In reaction 2 NH3 (g) → 3 H2 (g) + N2 (g), if 12.0 g of ammonia produced 1.87 g of hydrogen, what was the percent yield?

Quote from: Harini on September 18, 2022, 01:40:36 PM
In reaction 2 NH3 (g) → 3 H2 (g) + N2 (g), if 12.0 g of ammonia produced 1.87 g of hydrogen, what was the percent yield?
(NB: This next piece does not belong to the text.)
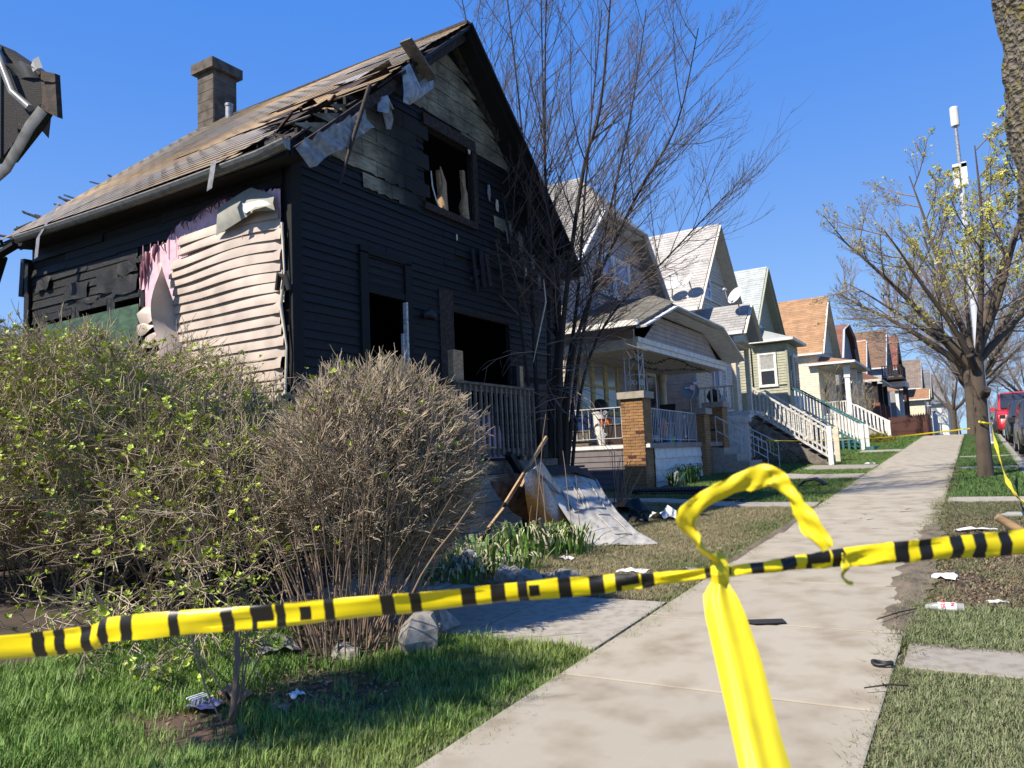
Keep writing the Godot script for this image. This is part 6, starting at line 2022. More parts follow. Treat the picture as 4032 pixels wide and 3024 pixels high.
func plants() -> void:
	# the tall hedge along the side wall
	var hedge_top := func(x: float) -> float:
		return lerpf(1.45, 2.2, clampf((-5.1 - x) / 1.5, 0, 1)) + 0.5 * smoothstep(-6.4, -8.0, x) + 0.35 * smoothstep(-8.0, -10.5, x) + 0.07 * sin(x * 3.1)
	var in_hedge := func(p: Vector3) -> float:
		if p.x > -4.85: return 0.0
		var h: float = hedge_top.call(p.x) + 0.08 * sin(p.z * 4.0)
		var y := p.y - 0.15
		if y > h or y < 0.05: return 0.0
		var hw := 0.5 + 0.75 * smoothstep(0.1, 1.2, y) * (1.0 - 0.5 * smoothstep(h - 0.9, h, y))
		var zc := -5.0 + 0.25 * smoothstep(-7.5, -9.5, p.x)
		var e := absf(p.z - zc) / hw
		if e > 1.0: return 0.0
		if p.x > -5.2: e = maxf(e, (p.x + 5.2) / 0.35)
		var skin := maxf(smoothstep(0.35, 0.9, e), smoothstep(h - 0.5, h - 0.1, y))
		if y < 0.6: return 0.06
		return 0.35 + 0.65 * skin
	var st := []
	for k in 46:
		var x := rr(-11.0, -5.9)
		st.append([gp(x, rr(-5.2, -4.5), -0.05), V(rr(-0.4, 0.5), 1, rr(-0.35, 0.45)), rr(0.9, 1.9), rr(0.008, 0.018), V(rr(-0.3, 0.5), 0, 0.2)])
	shrub("hedge", "tall sprawling hedge with bright green buds along the charred side wall", gp(-8, -5), in_hedge, [-12.0, -4.8, 0.2, 3.6, -6.3, -3.5], 8500, 26000, func(p): return V(0.45, 0.5, 0.35 * signf(p.z + 5.0)), st, "", func(p): return 0.4 + 0.6 * smoothstep(1.0, 2.2, p.y), 1.0, 0.36, 0.6)
	# the round clipped bush
	var in_bush := func(p: Vector3) -> float:
		var q := (p - V(-4.4, 1.44, -5.0)) / V(0.8, 0.86, 0.8)
		var low := p.y < 1.2
		if low:
			var w := lerpf(0.5, 1.0, clampf((p.y - 0.3) / 0.75, 0, 1))
			q.x /= w; q.z /= w
		var e := q.length()
		if e > 1.0: return 0.0
		if p.y < 0.8: return 0.4
		return 0.3 + 0.7 * smoothstep(0.5, 0.95, e)
	st = []
	for k in 110:
		var a := rr(0, TAU)
		var rad := sqrt(rng.randf()) * 0.42
		var c := gp(-4.3 + cos(a) * rad, -4.6 + sin(a) * rad, -0.05)
		st.append([c, V(cos(a) * 0.25 + rr(-0.22, 0.22) - 0.05, 1, sin(a) * 0.25 + rr(-0.15, 0.15) - 0.1), rr(0.7, 1.5), rr(0.004, 0.011), V(cos(a) * 0.2, 0, sin(a) * 0.2)])
	shrub("round_bush", "large rounded bare bush of dense brown twigs before the blackened front", gp(-4.3, -4.6), in_bush, [-5.8, -3.2, 0.25, 2.6, -6.2, -3.8], 6200, 2600, func(p): return (p - V(-4.4, 0.2, -4.75)).normalized() + V(0, 0.1, 0), st, "", func(p): return clampf(smoothstep(1.9, 2.4, p.y) * smoothstep(-3.9, -4.6, p.x) + smoothstep(-4.9, -5.5, p.x) * 0.5 + 0.08, 0, 1), 1.0, 0.25, 0.9)
	# trailing low shoots at the left edge of the lawn
	var in_low := func(p: Vector3) -> float:
		var q := (p - V(-5.6, 0.45, -3.75)) / V(1.5, 0.6, 0.75)
		return 0.7 if q.length() < 1.0 else 0.0
	st = []
	for k in 14: st.append([gp(rr(-6.4, -4.6), rr(-4.2, -3.5), 0.0), V(rr(-0.2, 0.6), 0.8, rr(0, 0.5)), rr(0.5, 1.2), 0.006, V(0.5, -0.8, 0.4)])
	shrub("trailing_shrub", "low arching shoots spilling from the hedge onto the green lawn", gp(-5.6, -3.8), in_low, [-7.2, -4.2, 0.1, 1.1, -4.5, -3.0], 170, 420, func(p): return V(0.6, 0.1, 0.5), st)
	st = []
	for k in 9: st.append([gp(-3.92 + rr(-0.06, 0.06), -3.13 + rr(-0.05, 0.05), 0), V(rr(-0.7, 0.9), 1.3, rr(-0.4, 0.4)), rr(0.35, 0.75), 0.006, V(0, 0.3, 0)])
	st.append([gp(-3.9, -3.13, -0.02), V(-0.03, 1, -0.02), 0.55, 0.026, V(0.05, 0, 0)])
	shrub("sapling", "thin sapling stump with bare shoots on the near lawn", gp(-3.9, -3.13), func(p): return 0.0, [0, 1, 0, 1, 0, 1], 0, 0, func(p): return Vector3.UP, st)
	st = []
	for k in 16: st.append([gp(-5.5 + rr(-0.15, 0.15), -12.75 + rr(-0.15, 0.15), 0), V(rr(-0.3, 0.45), 1, rr(-0.3, 0.3)), rr(0.4, 1.15), 0.011, V(0.2, 0.3, 0)])
	shrub("cut_stalks", "clump of cut tan stalks at the foot of brick pillar", gp(-5.5, -12.75), func(p): return 0.0, [0, 1, 0, 1, 0, 1], 0, 0, func(p): return Vector3.UP, st)
	st = []
	for q in [[-5.0, -8.75, 1.75], [-4.85, -8.8, 1.2], [-4.75, -8.6, 1.0], [-4.5, -9.1, 0.95], [-4.95, -8.5, 0.6], [-4.4, -8.7, 1.3]]: st.append([gp(q[0], q[1]), V(rr(-0.12, 0.12), 1, rr(-0.05, 0.05)), q[2], 0.007, V(0.1, 0, 0)])
	shrub("thin_canes", "thin bare canes standing in front of the rusted sheet", gp(-4.9, -8.7), func(p): return 0.0, [0, 1, 0, 1, 0, 1], 0, 0, func(p): return Vector3.UP, st)
	var in_sh := func(c: Vector3, r: Vector3): return func(p): return 0.7 if ((p - c) / r).length() < 1.0 else 0.0
	var ca := V(-6.9, 3.9, -47.0)
	shrub("porch_shrub", "bare dark shrub in front of the cream house's porch", gp(-6.9, -47), in_sh.call(ca, V(0.65, 1.7, 0.6)), [-7.6, -6.2, 2.0, 5.7, -47.7, -46.3], 110, 60, func(p): return V(0.1, 1, 0), [[gp(-6.9, -47), V(0.1, 1, 0), 2.5, 0.03, V(0, 0, 0)]], "bare shrubs by the cream porch", null, 1.6)
	ca = V(-5.6, 3.6, -48.8)
	shrub("porch_shrub", "second bare shrub beside the white porch column and stairs", gp(-5.6, -48.8), in_sh.call(ca, V(0.55, 1.4, 0.6)), [-6.2, -5.0, 2.0, 5.1, -49.4, -48.2], 90, 90, func(p): return V(0.1, 1, 0), [[gp(-5.6, -48.8), V(0.1, 1, 0), 2.3, 0.03, V(0, 0, 0)]], "bare shrubs by the cream porch", null, 1.6)
	ca = V(-4.6, 3.2, -1.05)
	shrub("tall_shrub", "tall dense shrub at the near end of the lawn, shading the grass", gp(-4.6, -1.05), in_sh.call(ca, V(0.7, 1.0, 0.6)), [-5.4, -3.8, 2.0, 4.4, -1.8, -0.3], 900, 900, func(p): return V(0.1, 1, 0), [[gp(-4.6, -1.05), V(0.02, 1, 0), 3.0, 0.03, V(0, 0, 0)], [gp(-4.55, -1.0), V(0.05, 1, 0.1), 2.8, 0.025, V(0, 0, 0)]])
	# low evergreen by the white stairs
	var t := thing("juniper", "low yellow-green juniper at the foot of white stairs", "bush", gp(-3.9, -40.0))
	var xs := []
	var cs := []
	for k in 700:
		var a := rr(0, TAU)
		var r := sqrt(rng.randf())
		var p := gp(-3.95 + cos(a) * r * 0.7, -40.0 + sin(a) * r * 0.6, rr(0.0, 0.42) * (1.1 - r * r))
		xs.append(aim(p, V(cos(a), 0.7, sin(a)).normalized(), rr(1.5, 3.0)))
		var f := rr(0.7, 1.2)
		cs.append(Color(0.19 * f, 0.18 * f, 0.03 * f))
	many("needles", leaf_mesh(6, 0.06, 0.25), M.leaf, xs, cs, t)
	multi_stem_tree()
	street_trees()
	# strap leaves of the flower bed, withered at the tips
	lilies()
	lawns()

func lilies() -> void:
	var beds := [["daylily_clump", "big clump of strap leaves with withered tips below the rusted sheet", V(-4.85, 0, -8.35), 0.42, 150, 0.4], ["daylily_clump", "clump of strap leaves right of the broken stake, by the steel door", V(-4.5, 0, -8.75), 0.3, 80, 0.38], ["daylily_clump", "strap leaf clump left of the others, near the block pier", V(-5.3, 0, -7.75), 0.36, 80, 0.26], ["daylily_clump", "flattened bright leaves behind the edging stones", V(-4.75, 0, -7.45), 0.48, 120, 0.24], ["daylily_clump", "dark low leaves in shade beside the walkway stones", V(-4.95, 0, -6.75), 0.4, 110, 0.2],
		["daffodil_leaves", "upright dark green leaves along the white porch skirting", V(-6.0, 0, -18.1), 0.5, 120, 0.45], ["daffodil_leaves", "small tuft of dark leaves nearest the brick corner pillar", V(-6.0, 0, -16.95), 0.22, 50, 0.36]]
	for b in beds:
		var c: Vector3 = b[2]
		var t := thing(b[0], b[1], "plant", gp(c.x, c.z), "strap-leaved clumps")
		var g := G.new()
		var tipg := G.new()
		var dark: bool = b[0] == "daffodil_leaves"
		for k in b[4]:
			var a := rr(0, TAU)
			var r: float = sqrt(rng.randf()) * b[3]
			var p := gp(c.x + cos(a) * r * (0.5 if dark else 1.0), c.z + sin(a) * r)
			var out := V(cos(a + rr(-0.9, 0.9)), 0, sin(a + rr(-0.9, 0.9)))
			var h: float = b[5] * rr(0.7, 1.15)
			var ln := rr(0.2, 0.75)
			var s := V(-out.z, 0, out.x) * rr(0.008, 0.014)
			var m1 := p + V(0, h * 0.55, 0) + out * h * ln * 0.25
			var m2 := p + V(0, h * 0.92, 0) + out * h * ln * 0.65
			var e := p + V(0, h * rr(0.6, 1.0), 0) + out * h * ln * 1.15
			var f := rr(0.7, 1.15)
			g.tone = Color(0.1 * f, 0.2 * f, 0.035 * f) if not dark else Color(0.04 * f, 0.1 * f, 0.025 * f)
			g.quad(p - s, p + s, m1 + s, m1 - s); g.quad(m1 - s, m1 + s, m2 + s * 0.8, m2 - s * 0.8)
			if dark: g.tri(m2 - s * 0.8, m2 + s * 0.8, e)
			else:
				tipg.tone = Color(0.5, 0.46, 0.3) * rr(0.7, 1.1)
				tipg.tri(m2 - s * 0.8, m2 + s * 0.8, e)
				if k % 2 == 0:
					var q := e - V(0, rr(0.03, 0.06), 0)
					tipg.quad(e - s * 0.9, e + s * 0.9, q + s * 0.7, q - s * 0.7)
		part(g, "leaves", M.grass, t, "stuff")
		if tipg.v.size(): part(tipg, "withered_tips", M.grass, t, "stuff")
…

In this question - there is only one reactant and its amount is given.
This question doesn't have two reactants so it is not a question of limiting reactant. A question in which we need to determine limiting reactant  has more than one reactant and their amounts are given.
In the given question you need to calculate theoretical yield first ?.start with amount of ammonia given .Here is the planning -
g of NH₃ ----> moles of ammonia ----> moles of H₂ -----> g H₂ (theoretical yield)
Grams to moles you can use ratio that 1mol = molar mass
moles to moles you can use molar ratio from balanced equation
like in this case 2 moles of NH₃  = 3 moles of H₂
So what is theoretical yield -it is the amount calculated using given amount.
Actual yield is the experimental yield which is given in this question as 1.87 g H2
percent yield = (Actual yield /Theoretical yield  )100%
Try this and use dimensional method.
Share your work here.

My work
12.0g x 1mole of ammonia / 17.031g/mol of NH3 x3H2/2NH3x2g H2 = 2.1g of H2 = theoretical yield
(1.87/2.10) x 100% = 89% yield

Correct